Così poco tempo dopo arriva la notifica: “ARCHIVIATO!!!”. Tutto archiviato, anche il suo sogno.
Tutto il suo coraggio, la sua volontà di denunciare i soprusi le violenze subite, vengono trascritti su dei fogli racchiusi in un fascicolo che nessuno mai leggerà più.
Inevitabilmente Katia continua a pagare il prezzo della sua “bravata”, come la definiscono i suoi familiari: i maltrattamenti continuano con assiduità, ma questa volta sono giustificati, dice lui, “ mi hai messo in ridicolo, hai quasi rovinato la nostra famiglia con la tua spavalderia, ora non mi posso fidare più di te!” Inconsciamente gli ha offerto un motivo in più per accanirsi su di lei, e ora lei ha un motivo in meno per rispettarsi, per dar voce alle ingiustizie subite, quella voce che quel giorno in Tribunale lui le ha tolto per sempre mentre la “giustizia” osservava inerte.
Sono troppe le donne che subiscono in silenzio, dietro una sudditanza psicologica, l’annientamento della loro personalità, il disarmo della volontà, il ricatto, il terrore, il disprezzo per se stesse e tanta vergogna e umiliazione.
A volte non essere credute o vedere banalizzata la propria sofferenza è peggio che essere maltrattate. Sentirsi dire “se l’è voluta, l’ha provocato, non ha fatto abbastanza resistenza…” non fa altro che rafforzare il convincimento che il silenzio è la cosa migliore per limitare i danni, per mantenere un equilibrio, magari patologico, ma comunque un equilibrio che consente di sopravvivere.

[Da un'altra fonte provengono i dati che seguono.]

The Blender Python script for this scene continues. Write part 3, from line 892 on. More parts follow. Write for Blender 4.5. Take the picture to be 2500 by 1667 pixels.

Dare voce a queste storie è, in certi casi, l’unico modo per aiutare queste donne a superare la vergogna, affrontare il senso di colpa, comprendere che la violenza non è mai giustificabile, cercando per quanto possibile di stimolare un processo culturale che resiste anche alle leggi ed ai tribunali, perché i drammi di queste persone non siano stati del tutto vani.